Folie des grandeurs

Kadhafi envisagerait d’acheter à la France entre 13 et 18 avions de combat Rafale. Pour un montant total de 2,5 milliards d’euros.

Publié le 23 janvier 2007 Lecture : 2 minutes.

La Jamahiriya n’est pas seulement « arabe », « libyenne », « populaire » et « socialiste », elle est aussi « grande », par analogie avec la Grande-Bretagne, comme l’a un jour avoué Mouammar Kadhafi. Du coup, elle n’épargne ni ses efforts ni ses deniers pour justifier ce qualificatif autodécerné. N’a-t-elle pas dépensé plus de 35 milliards de dollars pour réaliser la Grande Rivière artificielle, un système de pompage de l’eau souterraine du désert destiné à approvisionner l’ensemble des villes et des villages du pays ?
Selon toute apparence, elle a consacré une somme au moins aussi importante à l’achat d’avions et de chars pour mener la guerre au Tchad et tenter – en vain – de créer les « États-Unis du Sahel et du Sahara ». Le problème du « Guide » est qu’il est fasciné par les grandes puissances, qu’il rêve inlassablement d’imiter. Sa chance – mais en est-ce une ? – est qu’il dispose pour cela de l’immense manne pétrolière et gazière. Résultat : un gaspillage effréné, notamment dans la construction d’infrastructures et l’achat d’armements. Un exemple ? Dans les années 1970, désireux de se doter d’avions de combat, il avait acheté d’un coup quarante MIG 25 soviétiques et plus de cent Mirage III et V français.

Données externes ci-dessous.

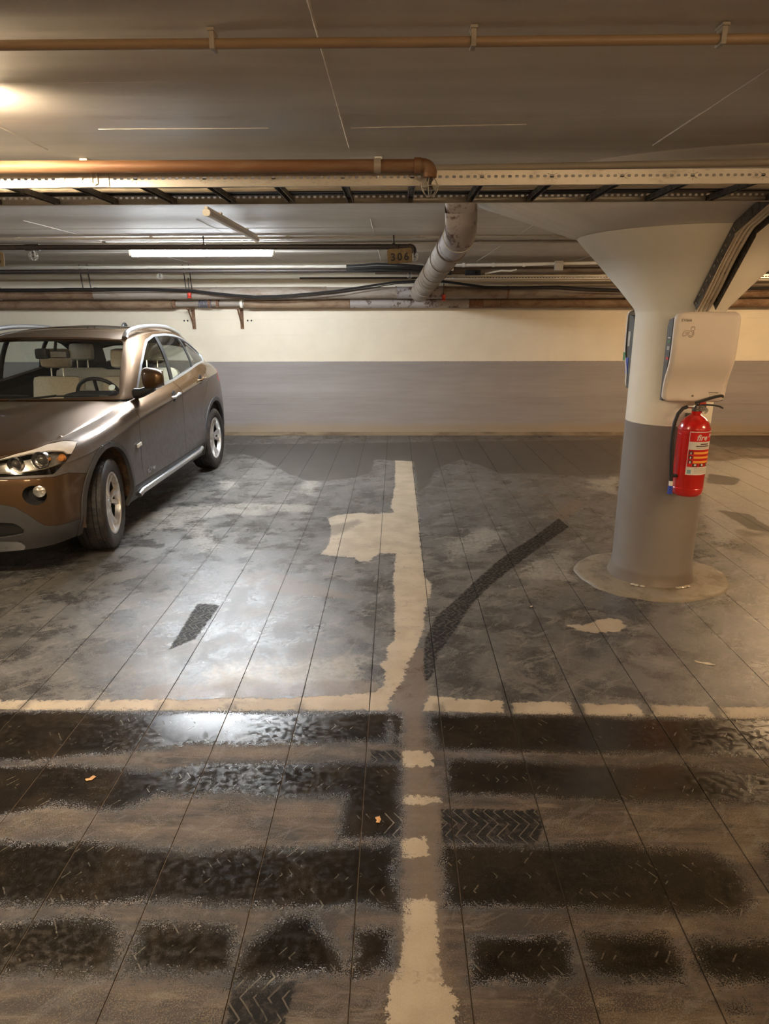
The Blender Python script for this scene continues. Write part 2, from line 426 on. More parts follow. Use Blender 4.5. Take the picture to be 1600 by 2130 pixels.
PAINT = [  # cream line paint
    PX((-300, 1456), (0, 1457), (300, 1456), (560, 1452), (700, 1448), (775, 1441), (800, 1425), (812, 1380), (850, 1376), (836, 1420), (812, 1450), (806, 1478), (500, 1479), (0, 1476), (-300, 1475)),
    PX((893, 1447), (960, 1455), (1048, 1459), (1048, 1484), (880, 1479)),
    PX((1064, 1460), (1185, 1462), (1192, 1487), (1066, 1484)),
    PX((1212, 1463), (1325, 1466), (1340, 1491), (1218, 1488)),
    PX((1352, 1467), (1470, 1470), (1487, 1494), (1360, 1491)),
    PX((1497, 1471), (1900, 1476), (1900, 1502), (1505, 1495)),
    PX((822, 957), (857, 957), (862, 1000), (870, 1060), (876, 1150), (884, 1200), (897, 1215), (895, 1235), (886, 1260), (880, 1310), (866, 1345), (846, 1385), (836, 1420), (800, 1430), (800, 1395), (788, 1383), (806, 1370), (808, 1345), (820, 1335), (822, 1250), (818, 1215), (824, 1150), (818, 1062), (813, 1055), (822, 1010)),
    PX((683, 1078), (700, 1072), (755, 1066), (770, 1070), (826, 1066), (826, 1151), (790, 1150), (776, 1158), (770, 1168), (745, 1168), (738, 1160), (710, 1158), (667, 1153), (684, 1135), (690, 1110)),
    PX((838, 1558), (880, 1562), (900, 1566), (903, 1594), (840, 1594)),
    PX((838, 1656), (916, 1658), (915, 1671), (838, 1673)),
    PX((832, 1746), (890, 1744), (893, 1783), (836, 1786)),
    PX((840, 1876), (905, 1872), (912, 1960), (916, 2040), (950, 2070), (946, 2140), (930, 2300), (790, 2300), (806, 2140), (812, 2050), (838, 1980)),
    PX((1178, 1300), (1215, 1300), (1240, 1292), (1262, 1286), (1290, 1289), (1304, 1302), (1290, 1314), (1235, 1318), (1200, 1311)),
]
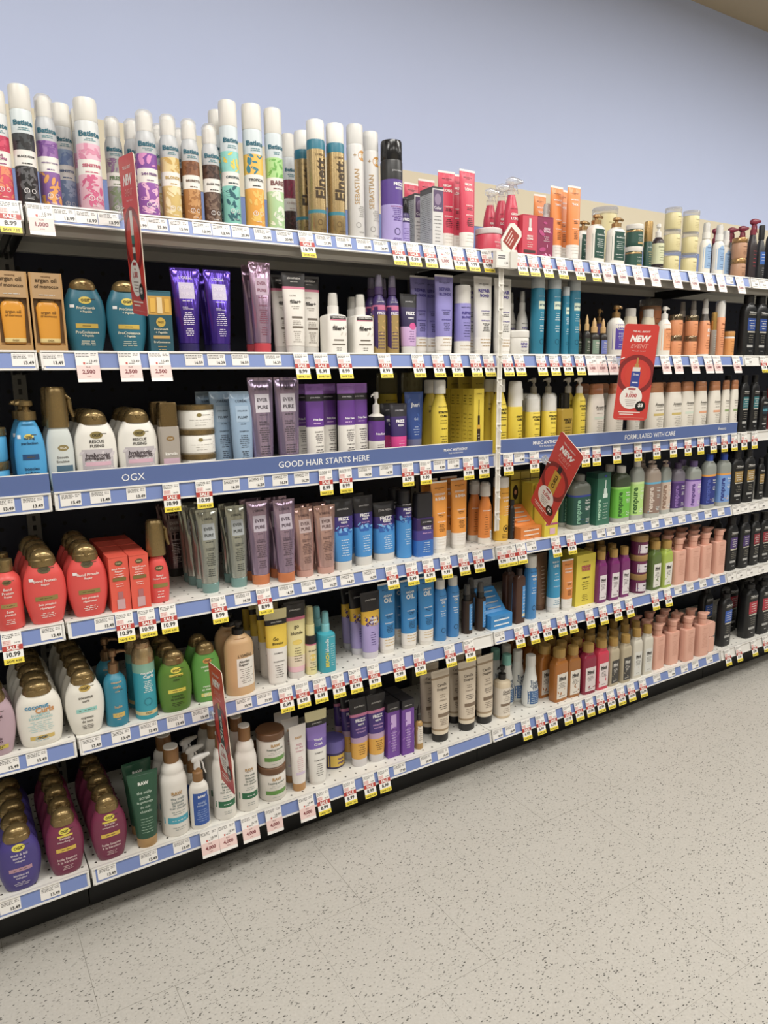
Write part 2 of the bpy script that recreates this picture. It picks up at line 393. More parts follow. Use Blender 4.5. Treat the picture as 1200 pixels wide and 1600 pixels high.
class Prof:
    def __init__(s, rings): s.r = rings
    def at(s, z):
        r = s.r
        if z <= r[0][0]: return r[0][1:]
        for a, b in zip(r, r[1:]):
            if z <= b[0]:
                t = (z - a[0]) / max(1e-9, b[0] - a[0]); return tuple(a[i] + (b[i] - a[i]) * t for i in (1, 2, 3))
        return r[-1][1:]
    def surf(s, x, z, eps):
        hw, hd, n = s.at(z); q = min(abs(x) / hw, .985)
        return (math.copysign(q * hw, x), -hd * (1 - q ** n) ** (1 / n) - eps, z)
    def cut(s, zs):
        out = list(s.r); lo, hi = out[0][0], out[-1][0]
        for z in zs:
            if lo < z < hi and min(abs(z - r[0]) for r in out) > 1e-5: out.append((z,) + tuple(s.at(z)))
        out.sort(key=lambda r: r[0]); s.r = out
def band_mats(rings, bands, h, dflt):
    out = []
    for a, b in zip(rings, rings[1:]):
        zc = (a[0] + b[0]) / 2 / h; m = dflt
        for e, c in bands:
            if zc <= e: m = c; break
        out.append(m)
    return out

def decorate(root, D, surf, w, h, seed, name='label'):
    if not D: return
    mb = MB(); rng = random.Random(seed); ly = 0
    for d in D:
        k = d[0]; ly += 1; e = .0003 + ly * .00004
        if k == 'T':   # text, z, width fraction, colour, x, vertical, bold
            t, z, fw, c = d[1:5]; x = d[5] if len(d) > 5 else 0; v = d[6] if len(d) > 6 else 0; bo = d[7] if len(d) > 7 else .015
            put_text(mb, t, c, surf, x * w, z * h, fw * (h if v else w), d[8] * h if len(d) > 8 else None, v, e + .0004, bo, 0, name == 'label')
        elif k == 'R':
            x0, x1, z0, z1, c = d[1:6]; put_patch(mb, x0 * w, x1 * w, z0 * h, z1 * h, c, surf, e, 8, 5)
        elif k == 'O':
            x, z, rx, rz, c = d[1:6]; put_disc(mb, x * w, z * h, rx * w, rz * w, c, surf, e)
        elif k == 'G': put_ring(mb, d[1] * w, d[2] * h, d[3] * w, d[3] * w * .2, d[4], surf, e, 8)
        elif k == 'L':  # lines of small print: z0 z1 n width colour x
            z0, z1, n, fw, c = d[1:6]; xc = d[6] if len(d) > 6 else 0; st = (z1 - z0) / n
            for i in range(n):
                zz = z1 - (i + .5) * st; lw = fw * rng.uniform(.55, 1); x = xc - lw / 2; hh = min(st * .5, .009)
                while x < xc + lw / 2:
                    q = min(rng.uniform(.06, .2), xc + lw / 2 - x)
                    if q > .02: put_patch(mb, x * w, (x + q) * w, (zz - hh / 2) * h, (zz + hh / 2) * h, c, surf, e + .0002, 1, 1)
                    x += q + .03
        elif k == 'P':  # scattered petals / swirls: z0 z1 n colour size
            z0, z1, n, c, sz = d[1:6]
            for i in range(n):
                r = sz * rng.uniform(.6, 1.2) * w; cx, cz, th, q = rng.uniform(-.42, .42) * w, rng.uniform(z0, z1) * h, rng.uniform(0, PI), rng.uniform(.25, .5)
                b = mb.add([surf(cx, cz, e)] + [surf(cx + r * math.cos(2 * PI * j / 10) * math.cos(th) - r * q * math.sin(2 * PI * j / 10) * math.sin(th), max(z0 * h, min(z1 * h, cz + r * math.cos(2 * PI * j / 10) * math.sin(th) + r * q * math.sin(2 * PI * j / 10) * math.cos(th))), e + i * 1e-6) for j in range(10)])
                for j in range(10): mb.face([b, b + 1 + j, b + 1 + (j + 1) % 10], c)
    mb.build(name, root)

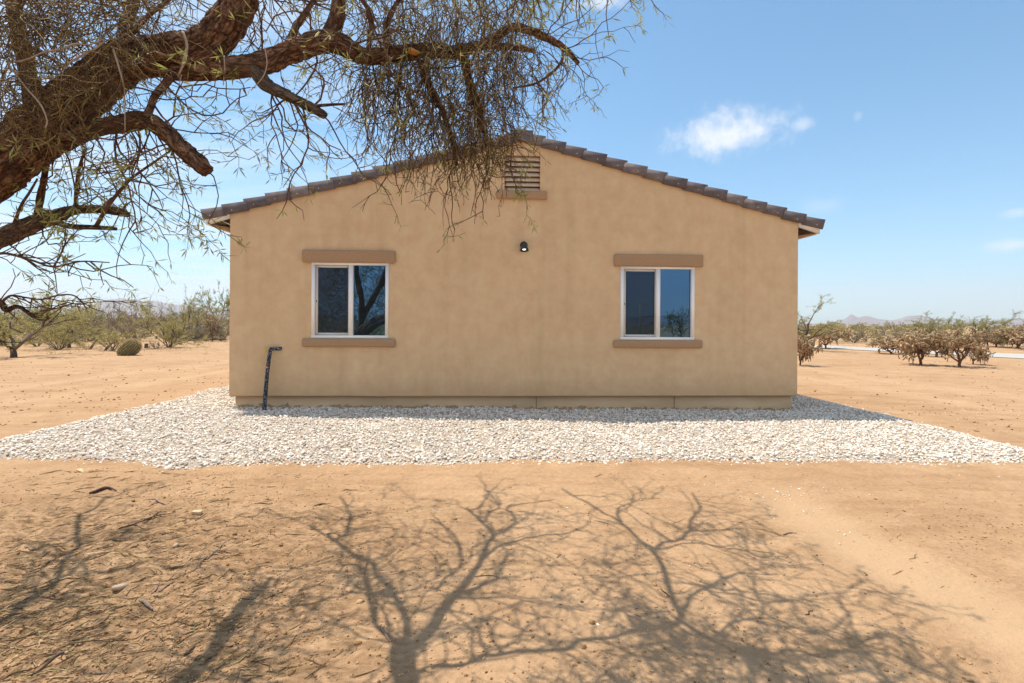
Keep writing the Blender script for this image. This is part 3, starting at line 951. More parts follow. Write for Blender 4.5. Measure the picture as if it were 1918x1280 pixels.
# trunk from its base at the left, behind the camera, to the fork
tp_, tr_ = [TO + (0, 0, -.1), TO + (.05, .15, .3), TO + (.35, .7, .95), TO + (1.2, 1.8, 1.42)], [.30, .24, .20, .15]
lp, lr = pxl([(-150, 400, 112, 1.97), (0, 308, 100, 1.98), (60, 258, 100, 2.0), (115, 211, 96, 2.02), (175, 160, 88, 2.04), (235, 115, 80, 2.06), (300, 105, 74, 2.08), (355, 98, 78, 2.10)])
limb('trunk', tp_ + lp, tr_ + lr, seg=110, smooth=56, noise=.22, keep='A', ns=4.0, relief=.014)
p_, r_ = pxl([(335, 105, 76, 2.09), (375, 92, 76, 2.10), (408, 62, 72, 2.12), (432, 25, 68, 2.12), (458, -20, 62, 2.12), (470, -90, 54, 2.10)])
p_ += [P(470, -90, 2.1) + (.12, -.05, .35), P(470, -90, 2.1) + (.4, -.2, .9), P(470, -90, 2.1) + (.9, -.3, 1.5)]; r_ += [.045, .03, .012]
limb('limb', p_, r_, seg=84, smooth=40, noise=.26, keep='U', ns=4.5, relief=.012)
p_, r_ = pxl([(300, 125, 40, 2.09), (345, 128, 44, 2.10), (430, 126, 44, 2.14), (490, 121, 46, 2.17), (540, 101, 43, 2.2), (590, 83, 44, 2.22), (626, 80, 45, 2.25), (681, 105, 34, 2.28), (736, 102, 28, 2.32), (795, 94, 27, 2.36), (850, 98, 20, 2.4), (905, 84, 15, 2.42), (940, 62, 14, 2.42), (965, 51, 13, 2.42), (1013, 66, 12, 2.42), (1054, 88, 9, 2.42), (1084, 120, 4, 2.42)])
limb('limb', p_, r_, seg=64, smooth=34, noise=.26, keep='B', ns=5.0, relief=.009)
p_, r_ = pxl([(612, 78, 34, 2.24), (630, 40, 27, 2.25), (636, 5, 25, 2.25), (640, -60, 22, 2.25)]); p_ += [P(640, -60, 2.25) + (.1, -.1, .45), P(640, -60, 2.25) + (.3, -.4, .9)]; r_ += [.016, .006]
limb('limb', p_, r_, seg=14, noise=.3, keep='C')
p_, r_ = pxl([(478, 132, 28, 2.16), (500, 160, 23, 2.15), (547, 184, 20, 2.13), (585, 203, 18, 2.12), (608, 217, 14, 2.11)])
limb('broken_limb', p_, r_, 'bark_grey', 32, 22, .30, 'E', 3.0, .005)
p_, r_ = pxl([(578, 200, 7, 2.12), (610, 197, 6, 2.1), (645, 195, 4, 2.08)]); limb('branch', p_, r_, 'bark_grey', 8, 5, .3)
p_, r_ = pxl([(75, 285, 40, 2.02), (129, 262, 36, 2.0), (168, 243, 34, 1.99), (219, 234, 34, 1.98), (273, 226, 36, 1.97), (312, 250, 33, 1.96), (344, 281, 30, 1.95), (375, 309, 28, 1.94), (389, 321, 24, 1.94)])
limb('broken_limb', p_, r_, 'bark', 48, 30, .30, 'F', 5.0, .007)
p_, r_ = pxl([(272, 222, 17, 1.97), (280, 205, 14, 1.97), (290, 180, 13, 2.0), (309, 158, 14, 2.04), (322, 140, 14, 2.07)]); limb('branch', p_, r_, 'bark', 10, 6, .3, 'F2')
p_, r_ = pxl([(-180, 520, 50, 2.15), (-60, 474, 34, 2.12), (0, 447, 30, 2.1), (59, 421, 27, 2.1), (109, 404, 22, 2.1), (137, 394, 17, 2.1), (176, 392, 15, 2.1), (215, 395, 14, 2.1), (240, 402, 10, 2.1)])
limb('broken_limb', [TO + (.5, .75, .85), TO + (1.1, 1.9, 1.3)] + p_, [.09, .065] + r_, 'bark_grey', 40, 26, .26, 'G', 5, .006)
p_, r_ = pxl([(90, 410, 14, 2.1), (110, 417, 11, 2.09), (133, 424, 10, 2.08), (176, 426, 9, 2.08), (218, 429, 6, 2.08)]); limb('broken_limb', p_, r_, 'bark_grey', 10, 6, .3)
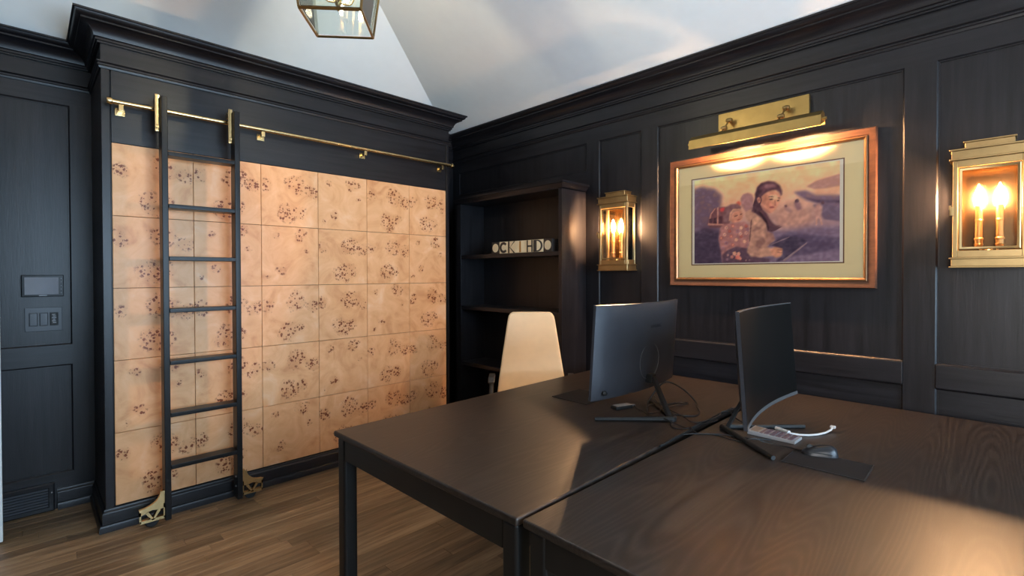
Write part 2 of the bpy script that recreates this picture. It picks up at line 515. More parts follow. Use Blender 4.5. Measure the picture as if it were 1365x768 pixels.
cpart('carcass', MB().box(CX0, CX1, CY + .020, YF - .001, .0, ZC - .1), M['wood_z'])
cpart('post', MB().box(CX0, .345, CY, CY + .0205, .1, 2.60, .002, 1), M['wood_z'])
cpart('post', MB().box(2.697, CX1, CY, CY + .0205, .1, 2.60, .002, 1), M['wood_z'])
cpart('header_board', MB().box(.351, 2.691, CY + .003, CY + .0205, 2.196, 2.60), M['wood_x'])
cpart('frieze_board', MB().box(CX0, CX1, CY + .0005, CY + .0205, 2.60, ZC - .1), M['wood_x'])
cpart('crown_moulding', MB().sweep([(CX0, YF - .001), (CX0, CY), (CX1, CY), (CX1, YF - .001)], CROWN), M['wood_x'])
cpart('bead_moulding', MB().sweep([(CX0, YF - .001), (CX0, CY), (CX1, CY), (CX1, YF - .001)], BEAD), M['wood_x'])
cpart('plinth', MB().sweep([(CX0, YF - .001), (CX0, CY), (CX1, CY), (CX1, YF - .001)], BASE), M['wood_x'])
tx = [.350, .746, 1.139, 1.530, 1.919, 2.308, 2.692]; TZ0, TZ1 = .1275, 2.193
th = (TZ1 - TZ0) / 5
random.seed(11)
sparse = {(3, 4), (2, 3), (5, 3), (4, 2), (3, 1), (2, 0), (0, 1), (1, 3)}
for i in range(6):
    wd = tx[i + 1] - tx[i]
    mes = [MB().box(-wd / 2 + .0012, wd / 2 - .0012, 0, .016, -th / 2 + .0012, th / 2 - .0012, .0018, 1).mesh('burl_tile', M[q], 0) for q in ('burl', 'burl_sparse')]
    for j in range(5):
        o = bpy.data.objects.new('burl_tile', mes[(i, j) in sparse]); C.objects.link(o); o.parent = cab
        o.location = ((tx[i] + tx[i + 1]) / 2 + K[0], CY + .0045 + K[1], TZ0 + th * (j + .5))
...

Ces derniers appareils étaient vite devenus démodés ? Qu’importe, il s’était offert en prime, sans sourciller, une cinquantaine de Mirage F1 !
2007 marque une nouvelle étape dans cette course aux armements. Deux ans après la fin de l’embargo international sur les ventes d’armes à la Libye (1986-2005), la rumeur enfle : des négociations seraient plus ou moins secrètement engagées entre les Libyens et leurs fournisseurs russes, italiens, français et chinois, par le biais, naturellement, d’un certain nombre d’intermédiaires. Pour faciliter les choses, Tripoli a même créé une vitrine : le Lavex, un salon aéronautique annuel (civil et militaire), avec exposition de matériels et shows aériens (J.A. n° 2397).
Pour ce qui les concerne, les Russes souhaitent remettre à neuf leurs vieux MIG. Ils ne font qu’emboîter le pas aux Français, qui, pour leur part, ont déjà décroché un contrat d’une centaine de millions d’euros pour la modernisation de 12 Mirage F1, sur les 38 que possède encore l’armée libyenne.
Mais le plus beau est sans doute à venir. Les 14 et 15 janvier, la presse française a évoqué, sans être vraiment démentie, une commande de 13 à 18 Rafale, le dernier-né de l’avionneur français Dassault, pour un montant total de 2,5 milliards d’euros. Si ces chiffres sont exacts, le montant des commissions devrait être proprement vertigineux. Il faut savoir que le prix moyen d’un Rafale commandé à 120 exemplaires par l’armée française est, selon le ministère de la Défense, d’environ 45 millions d’euros, prix qui « correspond à un avion prêt au vol avec l’ensemble de ses équipements opérationnels, y compris pour la guerre électronique ». En règle générale, le prix est doublé pour les clients du Moyen-Orient, puisqu’il s’agit d’un « package » incluant la formation et la livraison de pièces de rechange. Pour la Libye, le prix serait trois fois plus élevé.
On en saura probablement davantage lors du salon du Bourget, au mois de juin, auquel les Libyens devraient participer. Mais après tout, 2,5 milliards d’euros ne représentent que 8 %, à peine, des recettes annuelles d’hydrocarbures de la Libye. Et 4 % de ses réserves en devises à la fin de 2006, selon le FMI. Pour la France, cette somme correspond à une année et demie d’achats de pétrole libyen.